Task requirements
Restate word for word the lines that begin the listing and end with the line holding "bpy.data.objects.remove(o)".

Supplied material
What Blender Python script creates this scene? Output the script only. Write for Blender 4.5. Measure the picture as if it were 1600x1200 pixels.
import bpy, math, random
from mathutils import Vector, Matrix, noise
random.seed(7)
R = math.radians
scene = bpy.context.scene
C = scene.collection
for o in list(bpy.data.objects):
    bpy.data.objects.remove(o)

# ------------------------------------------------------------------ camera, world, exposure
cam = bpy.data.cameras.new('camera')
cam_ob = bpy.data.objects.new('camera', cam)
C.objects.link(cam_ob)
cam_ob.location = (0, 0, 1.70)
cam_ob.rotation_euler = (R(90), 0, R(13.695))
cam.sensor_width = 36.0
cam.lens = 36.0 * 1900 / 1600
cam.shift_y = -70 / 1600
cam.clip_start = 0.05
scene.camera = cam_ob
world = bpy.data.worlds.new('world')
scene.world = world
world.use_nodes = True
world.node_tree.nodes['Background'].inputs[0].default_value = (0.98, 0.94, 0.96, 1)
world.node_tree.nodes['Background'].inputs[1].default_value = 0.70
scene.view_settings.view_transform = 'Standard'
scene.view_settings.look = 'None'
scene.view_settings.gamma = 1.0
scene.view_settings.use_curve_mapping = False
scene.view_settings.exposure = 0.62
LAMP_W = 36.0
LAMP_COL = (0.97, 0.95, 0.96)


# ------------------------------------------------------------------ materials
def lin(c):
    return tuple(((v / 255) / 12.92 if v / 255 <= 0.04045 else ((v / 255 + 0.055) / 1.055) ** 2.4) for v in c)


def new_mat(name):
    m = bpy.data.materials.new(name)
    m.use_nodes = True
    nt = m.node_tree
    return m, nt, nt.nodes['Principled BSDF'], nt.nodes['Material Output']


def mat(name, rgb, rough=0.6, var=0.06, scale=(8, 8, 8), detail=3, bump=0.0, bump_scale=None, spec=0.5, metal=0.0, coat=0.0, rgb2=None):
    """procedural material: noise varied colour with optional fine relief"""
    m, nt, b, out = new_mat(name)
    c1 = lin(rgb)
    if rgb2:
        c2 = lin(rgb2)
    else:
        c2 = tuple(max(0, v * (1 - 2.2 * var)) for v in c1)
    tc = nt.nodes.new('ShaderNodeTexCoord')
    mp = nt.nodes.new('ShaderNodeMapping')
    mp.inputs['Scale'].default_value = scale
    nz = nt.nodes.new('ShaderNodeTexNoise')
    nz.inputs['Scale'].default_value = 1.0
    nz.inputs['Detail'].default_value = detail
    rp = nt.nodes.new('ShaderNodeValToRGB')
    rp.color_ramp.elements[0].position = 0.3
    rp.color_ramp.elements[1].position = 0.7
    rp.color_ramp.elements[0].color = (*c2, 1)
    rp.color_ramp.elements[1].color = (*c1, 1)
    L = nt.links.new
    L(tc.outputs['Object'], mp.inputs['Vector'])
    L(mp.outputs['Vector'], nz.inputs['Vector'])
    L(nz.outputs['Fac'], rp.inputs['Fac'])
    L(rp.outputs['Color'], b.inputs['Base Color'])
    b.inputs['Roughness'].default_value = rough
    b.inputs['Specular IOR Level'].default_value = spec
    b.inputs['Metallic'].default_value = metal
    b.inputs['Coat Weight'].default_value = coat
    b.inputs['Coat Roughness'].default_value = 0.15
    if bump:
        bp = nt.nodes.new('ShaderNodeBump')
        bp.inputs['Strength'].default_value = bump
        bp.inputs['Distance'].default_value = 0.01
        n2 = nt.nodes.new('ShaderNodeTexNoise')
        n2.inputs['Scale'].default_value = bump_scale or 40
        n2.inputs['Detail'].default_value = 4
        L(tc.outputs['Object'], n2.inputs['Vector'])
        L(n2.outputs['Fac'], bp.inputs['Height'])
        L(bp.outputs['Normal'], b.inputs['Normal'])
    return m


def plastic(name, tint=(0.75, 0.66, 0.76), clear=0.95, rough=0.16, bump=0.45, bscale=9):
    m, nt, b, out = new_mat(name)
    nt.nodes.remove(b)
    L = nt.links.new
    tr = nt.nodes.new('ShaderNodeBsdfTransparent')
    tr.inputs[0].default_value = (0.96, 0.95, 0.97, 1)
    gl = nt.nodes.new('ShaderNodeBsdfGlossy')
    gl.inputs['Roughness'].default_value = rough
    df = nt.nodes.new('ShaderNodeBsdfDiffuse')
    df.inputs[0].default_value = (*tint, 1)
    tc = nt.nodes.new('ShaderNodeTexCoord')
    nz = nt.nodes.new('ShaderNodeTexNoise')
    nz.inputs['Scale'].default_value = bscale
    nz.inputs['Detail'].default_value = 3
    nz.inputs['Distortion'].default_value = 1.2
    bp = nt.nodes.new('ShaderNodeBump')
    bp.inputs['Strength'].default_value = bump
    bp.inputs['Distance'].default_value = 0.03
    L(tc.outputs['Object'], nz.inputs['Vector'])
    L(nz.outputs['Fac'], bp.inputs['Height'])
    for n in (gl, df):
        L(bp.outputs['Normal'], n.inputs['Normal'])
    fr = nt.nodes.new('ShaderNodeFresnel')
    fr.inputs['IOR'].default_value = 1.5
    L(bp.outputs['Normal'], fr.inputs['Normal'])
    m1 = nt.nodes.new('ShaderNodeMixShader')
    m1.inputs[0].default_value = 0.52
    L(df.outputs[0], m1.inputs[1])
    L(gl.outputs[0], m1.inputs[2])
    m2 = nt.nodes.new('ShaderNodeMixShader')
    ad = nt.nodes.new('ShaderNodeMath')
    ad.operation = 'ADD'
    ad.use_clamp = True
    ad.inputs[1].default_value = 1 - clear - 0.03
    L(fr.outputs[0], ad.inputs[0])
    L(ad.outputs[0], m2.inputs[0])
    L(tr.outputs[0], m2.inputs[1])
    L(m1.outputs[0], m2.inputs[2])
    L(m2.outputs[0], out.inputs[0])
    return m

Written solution
What Blender Python script creates this scene? Output the script only. Write for Blender 4.5. Measure the picture as if it were 1600x1200 pixels.
import bpy, math, random
from mathutils import Vector, Matrix, noise
random.seed(7)
R = math.radians
scene = bpy.context.scene
C = scene.collection
for o in list(bpy.data.objects):
    bpy.data.objects.remove(o)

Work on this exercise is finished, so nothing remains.